Rising Prices Pushing Blacks Out of Oakland Now, Too

Oakland sunset (Hitchster / Flickr / CC / Cropped)
Hitchster / Flickr / CC / Cropped

The Bay Area’s traditionally black neighborhoods are slowly becoming white. First it was San Francisco’s Bayview-Hunters Point, and now Oakland is losing some of its longtime black residents.

The change is a consequence of rising real estate prices, incomes that aren’t enough to meet the cost of living, and a lack of homes designed for median-income families or individuals.

All of these signal the region’s growing stratification between the haves and have-nots.

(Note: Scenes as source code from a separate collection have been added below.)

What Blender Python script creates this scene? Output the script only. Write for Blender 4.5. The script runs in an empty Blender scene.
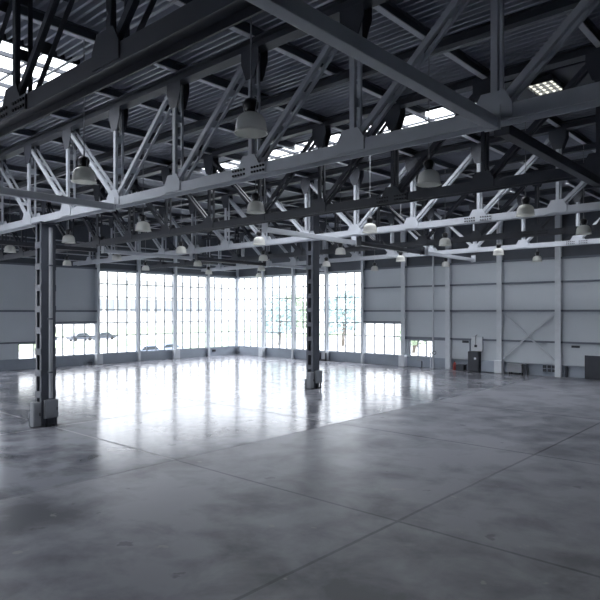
import bpy, bmesh, math, random
from mathutils import Vector, Matrix
random.seed(7)
K = 1.4                                   # metres per layout unit
scene = bpy.context.scene
col = scene.collection

# ------------------------------------------------------------------ helpers
ORIGIN = {}

class MB:
    """collects shapes (layout units, place coordinates) and links them as one mesh object"""
    def __init__(self): self.v = []; self.f = []; self.s = []
    def add(self, vs, fs, smooth=False):
        n = len(self.v)
        self.v += [tuple(p) for p in vs]
        for f in fs:
            self.f.append([i + n for i in f]); self.s.append(smooth)
        return self
    def box(self, x0, x1, y0, y1, z0, z1):
        vs = [(x, y, z) for z in (z0, z1) for y in (y0, y1) for x in (x0, x1)]
        return self.add(vs, [(0,2,3,1),(4,5,7,6),(0,1,5,4),(2,6,7,3),(0,4,6,2),(1,3,7,5)])
    def cbox(self, x, y, z, sx, sy, sz):
        return self.box(x-sx/2, x+sx/2, y-sy/2, y+sy/2, z-sz/2, z+sz/2)
    def rbox(self, x0, x1, y0, y1, z0, z1, b=.01):
        """box with chamfered edges"""
        bm = bmesh.new(); bmesh.ops.create_cube(bm, size=1)
        for v in bm.verts:
            v.co = Vector(((x0+x1)/2+v.co.x*(x1-x0), (y0+y1)/2+v.co.y*(y1-y0), (z0+z1)/2+v.co.z*(z1-z0)))
        bmesh.ops.bevel(bm, geom=bm.edges[:], offset=b, segments=2, affect='EDGES', profile=.6)
        bm.verts.index_update()
        self.add([v.co[:] for v in bm.verts], [[v.index for v in f.verts] for f in bm.faces]); bm.free()
        return self
    def bar(self, a, b, w, d, up=(0,1,0)):
        """rectangular bar from a to b, d thick along 'up', w across"""
        a = Vector(a); b = Vector(b); t = (b-a).normalized(); u = Vector(up)
        u = (u - t*u.dot(t)).normalized(); s = t.cross(u)
        vs = []
        for p in (a, b):
            for i, j in ((-1,-1),(1,-1),(1,1),(-1,1)): vs.append(p + s*(i*w/2) + u*(j*d/2))
        return self.add(vs, [(0,3,2,1),(4,5,6,7),(0,1,5,4),(1,2,6,5),(2,3,7,6),(3,0,4,7)])
    def tube(self, pts, r, n=8, caps=True):
        pts = [Vector(p) for p in pts]; vs = []; fs = []
        for i, p in enumerate(pts):
            t = (pts[min(i+1, len(pts)-1)] - pts[max(i-1, 0)]).normalized()
            u = t.orthogonal().normalized() if i == 0 else (u - t*u.dot(t)).normalized()
            w = t.cross(u)
            for k in range(n):
                a = 2*math.pi*k/n; vs.append(p + (u*math.cos(a) + w*math.sin(a))*r)
        for i in range(len(pts)-1):
            for k in range(n):
                fs.append((i*n+k, i*n+(k+1)%n, (i+1)*n+(k+1)%n, (i+1)*n+k))
        self.add(vs, fs, True)
        if caps:
            self.add(vs[:n], [tuple(range(n))[::-1]]); self.add(vs[-n:], [tuple(range(n))])
        return self
    def lathe(self, x, y, prof, n=24):
        vs = []; fs = []
        for r, z in prof:
            for k in range(n):
                a = 2*math.pi*k/n; vs.append((x+r*math.cos(a), y+r*math.sin(a), z))
        for i in range(len(prof)-1):
            for k in range(n):
                fs.append((i*n+k, i*n+(k+1)%n, (i+1)*n+(k+1)%n, (i+1)*n+k))
        return self.add(vs, fs, True)
    def prism(self, poly, y0, y1):
        """polygon in x,z swept along y"""
        n = len(poly)
        vs = [(x, y0, z) for x, z in poly] + [(x, y1, z) for x, z in poly]
        fs = [tuple(range(n)), tuple(range(2*n-1, n-1, -1))]
        for i in range(n): fs.append((i, i+n, (i+1) % n + n, (i+1) % n))
        return self.add(vs, fs)
    def xprism(self, poly, x0, x1):
        n = len(poly)
        vs = [(x0, y, z) for y, z in poly] + [(x1, y, z) for y, z in poly]
        fs = [tuple(range(n)), tuple(range(2*n-1, n-1, -1))]
        for i in range(n): fs.append((i, i+n, (i+1) % n + n, (i+1) % n))
        return self.add(vs, fs)
    def build(self, name, mat, parent=None):
        o0 = Vector(ORIGIN.get(parent.name, (0,0,0))) if parent else Vector((0,0,0))
        if parent is None:
            vs0 = [Vector(p) for p in self.v]
            lo = [min(p[i] for p in vs0) for i in range(3)]; hi = [max(p[i] for p in vs0) for i in range(3)]
            o0 = Vector(((lo[0]+hi[0])/2, (lo[1]+hi[1])/2, lo[2]))
        me = bpy.data.meshes.new(name)
        me.from_pydata([((Vector(p)-o0)*K)[:] for p in self.v], [], self.f)
        me.polygons.foreach_set('use_smooth', self.s)
        bm = bmesh.new(); bm.from_mesh(me); bmesh.ops.recalc_face_normals(bm, faces=bm.faces[:]); bm.to_mesh(me); bm.free()
        me.materials.append(mat); me.update()
        o = bpy.data.objects.new(name, me); col.objects.link(o)
        if parent: o.parent = parent
        else: o.location = o0*K
        ORIGIN[o.name] = tuple(o0)
        return o

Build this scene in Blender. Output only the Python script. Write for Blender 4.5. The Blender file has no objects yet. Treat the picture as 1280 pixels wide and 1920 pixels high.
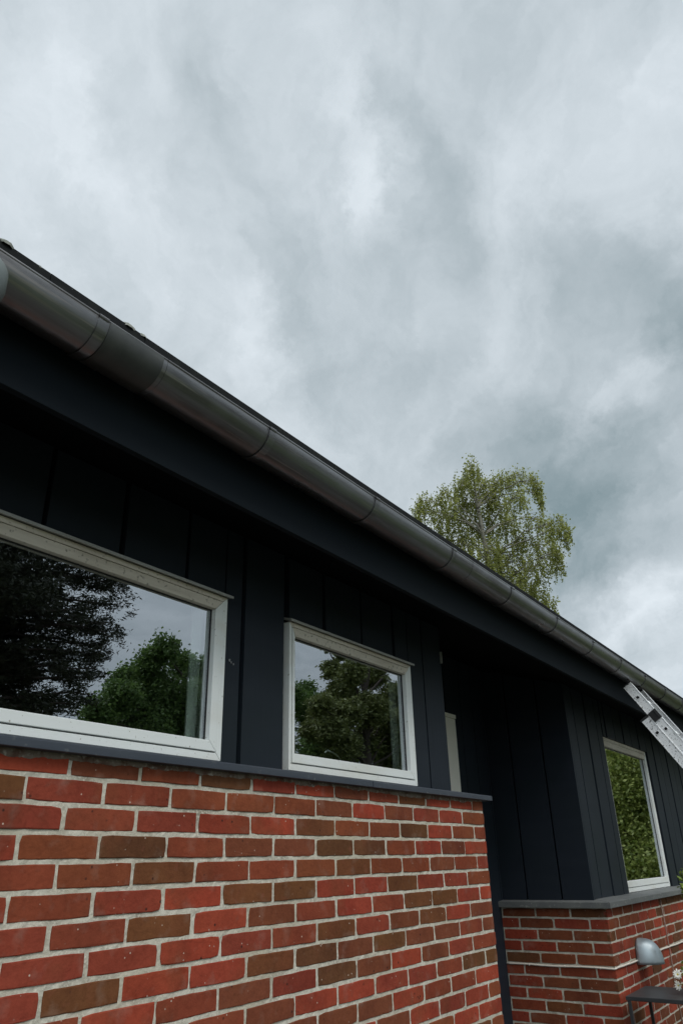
import bpy, math, random
from mathutils import Vector, Matrix, Euler
random.seed(7)
S = bpy.context.scene
COL = S.collection
# ------------------------------------------------------------------ camera
CAM = Vector((-1.14428, -1.74363, -0.18446))
ROT = Euler((2.01532347, 0.02289597, -0.96171691), 'XYZ')
FPX = 1379.37
cd = bpy.data.cameras.new('camera'); cam = bpy.data.objects.new('camera', cd); COL.objects.link(cam)
cam.location = CAM; cam.rotation_euler = ROT
cd.sensor_fit = 'VERTICAL'; cd.sensor_height = 36.0; cd.lens = 36.0 * FPX / 1920.0
cd.clip_start = 0.05; cd.clip_end = 2000
S.camera = cam
RM = ROT.to_matrix()
def ray(x, y): return (RM @ Vector((x - 640, 960 - y, -FPX)))
def on_y(x, y, Y):
    d = ray(x, y); return CAM + d * ((Y - CAM.y) / d.y)
def at_dist(x, y, D):
    return CAM + ray(x, y).normalized() * D
# ------------------------------------------------------------------ world
W = bpy.data.worlds.new('World'); S.world = W; W.use_nodes = True
SUN_EL, SUN_DIR = math.radians(55), Vector((-0.18, -0.55, 0.81)).normalized()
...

According to Bay Area public radio station KQED, many Oakland residents are moving an hour away to Antioch, making for longer commutes and leaving them missing much of their familiar childhood surroundings.

“I like the prices of the houses in Antioch,” Vanessa Ladson told KQED. She said although she was forced to leave Oakland and move to Antioch, “there is no other church I’m ever going to go to.” Longtime East Oakland resident Diane Kees told KQED that when people make that choice to leave Oakland, “you can’t come back.”

KQED notes that the U.S. Census Bureau estimates Oakland has lost approximately 10 percent of its African-American population In the last decade, down from 113,833 in 2005 to 102,933 in 2014. Much of this is attributed to few incentives for developers to build median-income residences. In fact, city data suggest there were zero homes built specifically for people making a “moderate” income between 2007 and 2014.

Higher incomes and a booming tech industry, with the associated influx of tech workers looking for city lifestyles, have contributed to this dynamic. Silicon Valley professionals who are better able to afford higher prices are coming in and buying these properties. (Many of them are also unable to afford San Francisco’s high prices across the bridge.)

The question remains whether Northern California’s creeping gentrification will soon make its way further inland and over to places like Antioch, pushing prices up further and forcing residents down south or even into a different state altogether.